It was no doubt hubristic of us to say it and perhaps the gods of investment have punished us accordingly.
“A better business model than Spotify’s,” we claimed for the Hipgnosis Songs Fund in January 2019.
Since then the Swedish streamer has gained about 24pc while our music rights investment trust has lost 32pc.
The basis for our tip has not changed: the fund offers a rare opportunity to invest in previously unavailable assets, assets that should offer resilience, growth, income and relative lack of correlation with others.
But Hipgnosis has got itself into a terrible, multifaceted mess and shareholders face, in this column’s view, a lengthy period of further uncertainty before it is cleared up.
Its first problem is that it has borrowed too much, at least for today’s world of higher interest rates.
To conserve cash, and to avoid breaching the terms of its agreements with lenders, this week it said it would scrap the dividend it was about to pay.
A hurriedly cancelled dividend always dismays investors and the shares fell sharply from already depressed levels. The trust said divis would resume in due course, although in light of all the uncertainty we have our doubts.
Another concern is over the security of the trust’s income stream. The immediate cause of the scrapping of the divi was a decision by the trust’s independent valuer that certain payments expected in exchange for the use of songs over which the fund owns the copyright would be lower than previously thought.
Then there is the matter of the valuation of the assets.
The fact that the trust trades at a discount of almost 60pc shows investors’ mistrust of the its stated net asset value and the decision by the managers to sell some of its assets at a 17.5pc discount to NAV suggests that they don’t have much faith in it either.

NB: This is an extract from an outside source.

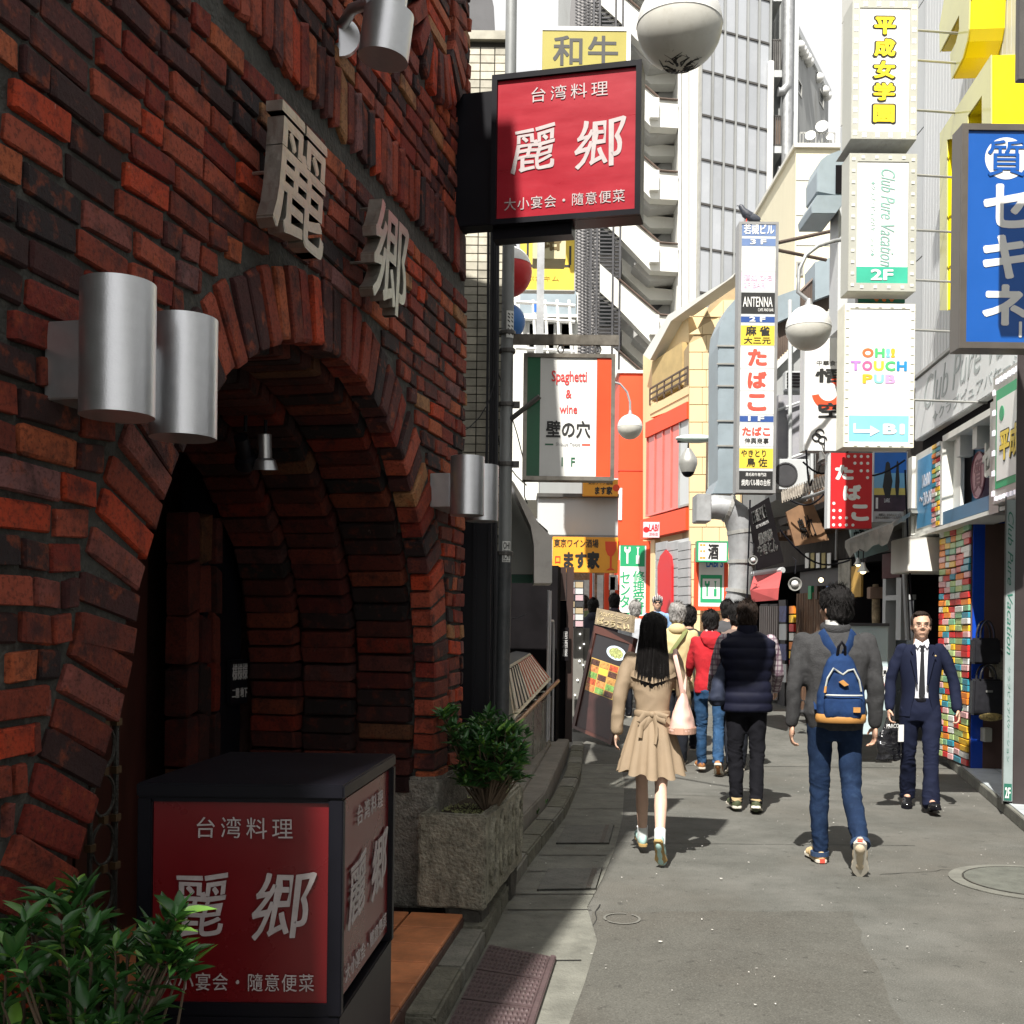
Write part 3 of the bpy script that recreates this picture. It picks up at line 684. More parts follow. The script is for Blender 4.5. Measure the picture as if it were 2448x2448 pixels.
# ---------------------------------------------------------------- planting: leaf sprays
def leaf_mat(name, col):
    m = bpy.data.materials.new(name); m.use_nodes = True; n, l = m.node_tree.nodes, m.node_tree.links; b = n['Principled BSDF']
    oi = n.new('ShaderNodeObjectInfo'); at_ = n.new('ShaderNodeAttribute'); at_.attribute_name = 'rnd'
    ad = n.new('ShaderNodeMath'); ad.operation = 'ADD'; l.new(oi.outputs['Random'], ad.inputs[0]); l.new(at_.outputs['Fac'], ad.inputs[1])
    fr = n.new('ShaderNodeMath'); fr.operation = 'FRACT'; l.new(ad.outputs[0], fr.inputs[0])
    cr_ = n.new('ShaderNodeValToRGB'); l.new(fr.outputs[0], cr_.inputs[0]); e = cr_.color_ramp.elements
    e[0].color = (*[c * .5 for c in col], 1); e[1].position = .8; e[1].color = (*col, 1); q = e.new(1); q.color = (col[0] * 4.5, col[1] * 2.6, col[2] * 1.6, 1)
    l.new(cr_.outputs[0], b.inputs['Base Color']); b.inputs['Roughness'].default_value = .32; b.inputs['Specular IOR Level'].default_value = .5
    b.inputs['Subsurface Weight'].default_value = .0
    tr = n.new('ShaderNodeBsdfTranslucent'); mxs = n.new('ShaderNodeMixShader'); mxs.inputs[0].default_value = .18; l.new(cr_.outputs[0], tr.inputs[0])
    l.new(b.outputs[0], mxs.inputs[1]); l.new(tr.outputs[0], mxs.inputs[2]); l.new(mxs.outputs[0], n['Material Output'].inputs[0]); return m
M_leaf = leaf_mat('glossy leaf', (.045, .15, .035)); M_stem = mat('stem bark', (.10, .07, .045), .8)
def leaf_shape(cv, w):
    vs_ = []; fs = []; N = 5
    for i in range(N + 1):
        t = i / N; ww = w * math.sin(min(1, t * 1.02) ** .8 * math.pi) ** .8 if 0 < t < 1 else 0.0004; z = -cv * t * t
        vs_ += [(-ww, t, z + ww * .55), (0, t, z), (ww, t, z + ww * .55)]
    for i in range(N): a = i * 3; fs += [(a, a + 1, a + 4, a + 3), (a + 1, a + 2, a + 5, a + 4)]
    return vs_, fs
LS = [leaf_shape(c, w) for c, w in ((.1, .15), (.25, .17), (-.05, .14), (.4, .16))]
def leaf_mesh(k):
    mb = MB().add(*LS[k]); me = mb.mesh('leaf', M_leaf, True); return me
LM = [leaf_mesh(k) for k in range(4)]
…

That brings us to this proposed asset sale, which has angered many shareholders. Not only is there that headline 17.5pc discount at which the deal has been struck but some analysts have suggested that, once taxes and costs are taken into account, the true discount at which the fund’s assets will be sold is more like 25pc or even 30pc.
Also concerning is that the deal is not with an independent buyer but with a party related to the management company and that the buyer has the right to match any other bid received, which may discourage other potential buyers from going to the expense and effort of preparing an offer.

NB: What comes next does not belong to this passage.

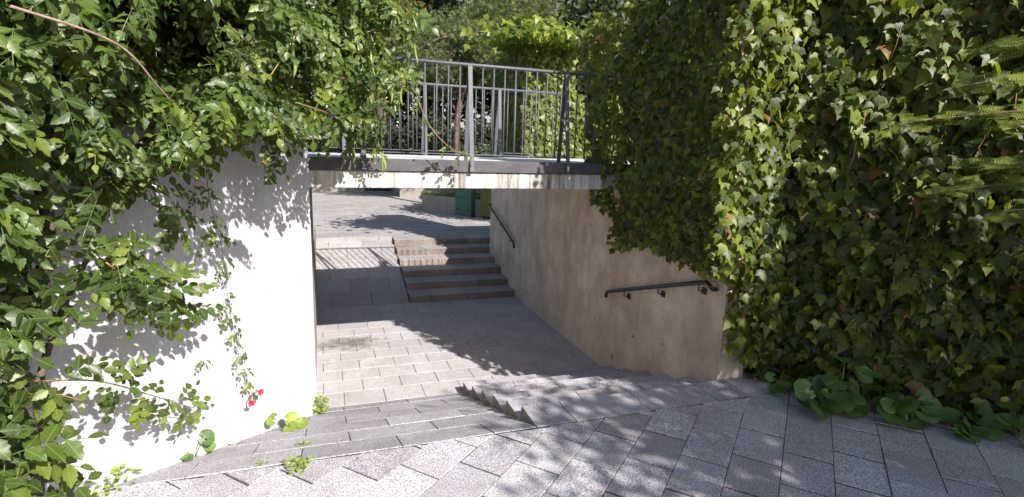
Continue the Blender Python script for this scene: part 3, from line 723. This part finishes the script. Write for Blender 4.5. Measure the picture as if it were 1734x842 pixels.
LP = [LP[i] for i in keep]; LR = [LR[i] for i in keep]; LS = [LS[i] for i in keep]; LW = [LW[i] for i in keep]
LPn, LSn, LWn = T(LP), T(LS), T(LW); D_ = unit(T([a for a, b in LR])); Nn = T([b for a, b in LR])
bk_ = LWn == .21; fr_ = ~bk_
foliage(vine, PR_COMP, LPn[fr_], basis(D_[fr_], Nn[fr_]), LSn[fr_], MT['vine'], 300, 'leaf', prefer=LWn[fr_])
foliage(vine, PR_BACK, LPn[bk_], basis(D_[bk_], Nn[bk_]), LSn[bk_], MT['vine'], 0, rest='inner_foliage')
# pods
def pod(L):
    n = 9; pts = [Vector((0.035*math.sin(math.pi*i/n*.8), 0, -L*i/n)) for i in range(n+1)]
    rr = [0.003]+[0.013*math.sin(math.pi*min(.97, (i+.3)/(n+.3)))**.6 for i in range(1, n)]+[.0015]
    mb = MB(); mb.tube([Vector((0, 0, .03))]+pts, [.0015]+rr, 7); return mb.mesh('seed_pod', MT['pod'])
PODS = [pod(.20), pod(.16), pod(.24)]
for s, h, o, k in [(-.16, 3.05, .62, 2), (-.20, 3.07, .6, 0), (-.31, 3.02, .6, 1), (-.36, 3.09, .6, 2), (-.33, 3.06, .63, 0), (-.05, 2.72, .62, 2), (-.08, 2.70, .6, 0), (-.12, 2.74, .64, 1), (-.15, 2.70, .6, 2),
                    (1.38, 2.93, .7, 2), (1.35, 2.9, .7, 0), (1.8, 2.74, .75, 1), (1.79, 2.7, .72, 0), (-.63, 3.2, .5, 1), (-.67, 3.2, .5, 0), (-.87, 2.66, .45, 1), (-.80, 2.62, .45, 0), (-.98, 3.3, .4, 1), (-.98, 3.12, .4, 2), (-.66, 2.02, .38, 1), (-.69, 2.03, .37, 0), (-.45, 2.36, .5, 1), (-.5, 2.34, .5, 0), (-.02, 2.42, .55, 1), (.55, 2.85, .65, 0)]:
    q = W3(s, h, o+.28); ob = link('seed_pod', PODS[k], vine, q); ob.rotation_euler = (random.uniform(-.2, .2), random.uniform(-.25, .25), random.uniform(0, 6.28))
for s, h, o in [(-.12, 2.80, .63), (-.13, 2.76, .66), (-.2, 3.12, .63), (.85, 2.32, .58), (2.0, 2.9, .82), (1.9, 2.0, .62), (-.86, 2.68, .45), (.2, 2.5, .63), (-.5, 2.42, .52), (-1.0, 3.34, .4)]:
    mb = MB()
    for k in range(8):
        a = W3(s, h, o+.26); b = a+Vector((random.gauss(0, .02), random.gauss(0, .02), random.uniform(-.015, .03))); mb.tube([a, b, b+(b-a)*.25], [.001, .004, .001], 5)
    mb.build('flower_bud', MT['bud'], vine)
# red trumpet flowers at the end of the hanging shoot
def flower(c, ax, s=1.0):
    c = Vector(c); ax = Vector(ax).normalized(); a = ax.orthogonal().normalized(); b = ax.cross(a); mb = MB()
    mb.tube([c-ax*.06*s, c-ax*.035*s, c-ax*.012*s, c], [.003*s, .006*s, .009*s, .012*s], 8, False)
    for k in range(5):
        t = 2*math.pi*k/5; u = math.cos(t)*a+math.sin(t)*b; w_ = ax.cross(u)
        vs = [mb.bm.verts.new(c+q) for q in (u*.010*s-w_*.008*s, u*.010*s+w_*.008*s, u*.026*s+w_*.014*s+ax*.006*s, u*.036*s+ax*.0*s, u*.026*s-w_*.014*s+ax*.006*s)]
        mb.bm.faces.new(vs)
    return mb.build('flower', MT['red'], vine)
e0 = W3(1.11, 0.05, .09)
for ds, dh, ax in ((-.075, -.01, (.75, -.6, -.1)), (.045, -.055, (.35, -.8, -.35))):
    f0 = e0-WD*-1*0+Vector((0, 0, 0)); q = W3(1.11+ds, 0.05+dh, .12); MB().tube([e0, (e0+q)/2+Vector((0, 0, .012)), q-Vector(ax).normalized()*.05], .0035, 6).build('flower_stalk', MT['red'], vine); flower(q, ax)

# ---- ivy
def ivy_patch(root, fn, region, n, smin, smax, mat, protos, nobj, out, thick, hang=.8, lay=.5, seedmask=None, zs=None):
    P, D, Nr, Sc, Wt = [], [], [], [], []
    (a0, a1), (z0, z1) = region; k = 0; tries = 0
    while k < n and tries < n*30:
        tries += 1
        a = random.uniform(a0, a1); z = random.uniform(z0, z1)
        if seedmask and not seedmask(a, z): continue
        bul = 0.5+0.5*math.sin(a*5.1+z*2.3)*math.sin(z*4.3+a*1.7+1)
        q = random.random(); o = 0.02+thick*(.35+.65*bul)*(q**.6)
        P.append(tuple(fn(a, z, o)))
        D.append((random.gauss(0, .38)+out.x*.35*random.random(), random.gauss(0, .38)+out.y*.35*random.random(), -hang))
        t = random.uniform(.1, 1.5)
        Nr.append((out.x+random.gauss(0, .5)+SUNV.x*.7, out.y+random.gauss(0, .5)+SUNV.y*.7, t+random.gauss(0, .3)+SUNV.z*.3)); Sc.append(random.uniform(smin, smax)*(1 if random.random() < .7 else .6)); Wt.append(.4+q); k += 1
    foliage(root, protos, T(P), basis(unit(T(D)), T(Nr)), T(Sc), mat, nobj, 'leaf', prefer=T(Wt))
ivy1 = thing('boston_ivy', 'dense boston ivy with large lobed leaves covering the tall wall on the right', 'climbing plant', (3.4, -.7, 0))
def IW(a, z, o): q = IB+ID*a+IN*o; return (q.x, q.y, z)
low1 = lambda a: 0.05 if a > .2 else 0.05
ivy_patch(ivy1, IW, ((-0.25, 4.2), (0.0, 4.15)), 10500, .07, .155, MT['ivy'], PR_IVY, 300, IN, .34, seedmask=lambda a, z: z > (0.22-.5*a if a < .2 else .02))
ivy2 = thing('boston_ivy', 'shaded small leaved ivy hanging over the passage wall next to the footbridge', 'climbing plant', (1.85, 1.2, 2.0))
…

One large institutional shareholder in Hipgnosis, AVI, which manages the AVI Global trust (formerly British Empire), described the proposed sale as “tainted” and “truly dreadful”.
Fortunately, shareholders are not powerless to block the deal and to bring about wider change at the fund. They can vote down the asset sale at an extraordinary meeting and can separately vote against the trust’s continuation at the annual meeting. Both take place a week today.

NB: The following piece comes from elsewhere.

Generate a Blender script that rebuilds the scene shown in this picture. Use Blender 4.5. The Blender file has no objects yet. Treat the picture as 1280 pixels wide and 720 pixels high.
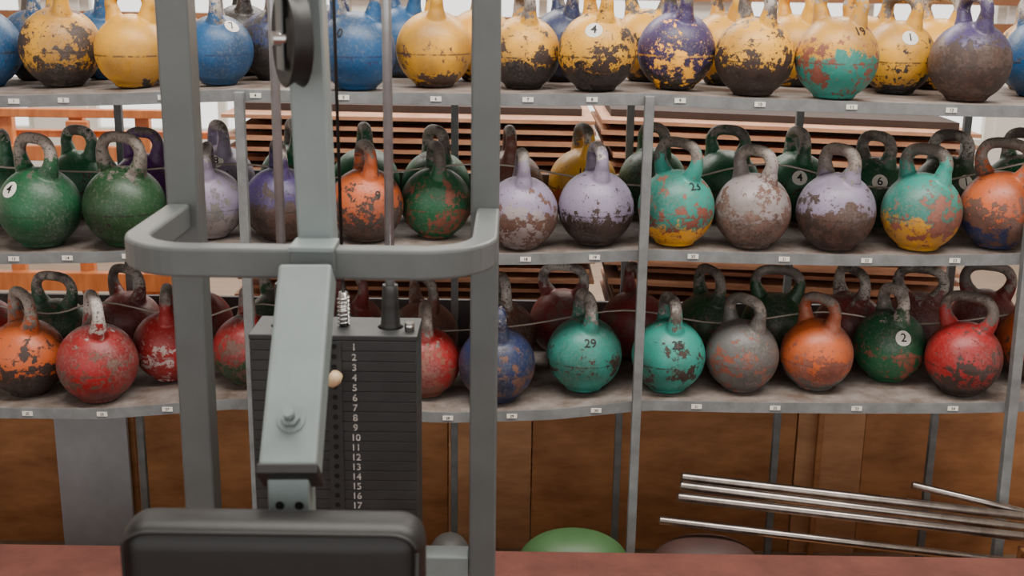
import bpy, bmesh, math, random
from mathutils import Vector, Matrix
random.seed(7)
C = bpy.context
D = bpy.data
COL = C.scene.collection
ZF = -.33      # real floor level (the maroon platform stands above it)

# ------------------------------------------------------------------ camera
F = 1500.0
PITCH = math.radians(14.9); ROLL = math.radians(0.8)
CAM = Vector((0, 0, 1.61))
fw = Vector((0, math.cos(PITCH), -math.sin(PITCH)))
U0 = Vector((0, math.sin(PITCH), math.cos(PITCH))); R0 = Vector((1, 0, 0))
R = R0*math.cos(ROLL)+U0*math.sin(ROLL)
U = U0*math.cos(ROLL)-R0*math.sin(ROLL)
cd = D.cameras.new('camera'); cam = D.objects.new('camera', cd); COL.objects.link(cam)
cam.matrix_world = Matrix.Translation(CAM) @ Matrix((R, U, -fw)).transposed().to_4x4()
cd.sensor_width = 36; cd.lens = 36*F/1280
cd.dof.use_dof = True; cd.dof.focus_distance = 3.2; cd.dof.aperture_fstop = 6
cd.clip_start = 0.05
C.scene.camera = cam

def ray(px, py):
    return (fw + R*((px-640)/F) - U*((py-360)/F))
def G(px, py, y):            # survey: world point on vertical plane y
    d = ray(px, py); return CAM + d*(y/d.y)
def H(px, py, z):            # survey: world point at height z
    d = ray(px, py); return CAM + d*((z-CAM.z)/d.z)

# ------------------------------------------------------------------ materials
def lin(c):
    o = []
    for v in c[:3]:
        v = v/255.0
        o.append(v/12.92 if v <= .04045 else ((v+.055)/1.055)**2.4)
    return (o[0], o[1], o[2], 1)

def newmat(name):
    m = D.materials.new(name); m.use_nodes = True
    nt = m.node_tree
    return m, nt, nt.nodes['Principled BSDF']

def simple(name, col, rough=.5, metal=0, var=.25, scale=12, bump=.15, col2=None, stretch=(1, 1, 1), thr=None):
    m, nt, b = newmat(name)
    tc = nt.nodes.new('ShaderNodeTexCoord'); mp = nt.nodes.new('ShaderNodeMapping')
    mp.inputs['Scale'].default_value = stretch
    nt.links.new(tc.outputs['Object'], mp.inputs['Vector'])
    n = nt.nodes.new('ShaderNodeTexNoise'); n.inputs['Scale'].default_value = scale
    n.inputs['Detail'].default_value = 8; n.inputs['Roughness'].default_value = .65
    nt.links.new(mp.outputs[0], n.inputs['Vector'])
    r = nt.nodes.new('ShaderNodeValToRGB')
    c = lin(col); c2 = lin(col2) if col2 else tuple([v*(1-var) for v in c[:3]])+(1,)
    lo, hi = thr if thr else (.35, .65)
    r.color_ramp.elements[0].position = lo; r.color_ramp.elements[0].color = c2
    r.color_ramp.elements[1].position = hi; r.color_ramp.elements[1].color = c
    nt.links.new(n.outputs['Fac'], r.inputs['Fac']); nt.links.new(r.outputs[0], b.inputs['Base Color'])
    b.inputs['Roughness'].default_value = rough; b.inputs['Metallic'].default_value = metal
    if bump:
        bp = nt.nodes.new('ShaderNodeBump'); bp.inputs['Strength'].default_value = bump
        bp.inputs['Distance'].default_value = .004
        nt.links.new(n.outputs['Fac'], bp.inputs['Height']); nt.links.new(bp.outputs[0], b.inputs['Normal'])
    return m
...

The latter course of action may sound drastic but in fact to vote against continuation does not mean that the fund will automatically be wound up.
Rather, as the trust said in its annual report: “If the continuation vote is not passed, the directors are required to put forward proposals for the reconstruction, reorganisation or winding-up of the company to the shareholders for their approval within six months … failure to pass a continuation vote will not necessarily result in the winding-up of the company or liquidation of all or some of its investments.”
Other possible outcomes are the election of a new board and the appointment of a new management company. In summary, we believe the trust is a collection of excellent assets trapped in a poorly managed fund.
Change is clearly essential for the value of the assets to be reflected in the share price. Readers can help bring about that change by voting against both the proposed asset sale and the trust’s continuation.
We advise them to do so and to hold on to their shares in the hope and expectation of a better future for the fund.
Questor says: hold
Ticker: SONG
Share price at close: 73p
Investment trust news
Henderson Diversified Income is to be absorbed into Henderson High Income, subject to approval by the shareholders of both funds. Holders of the former can elect for cash at a 1pc discount to NAV. The merger should take effect in January.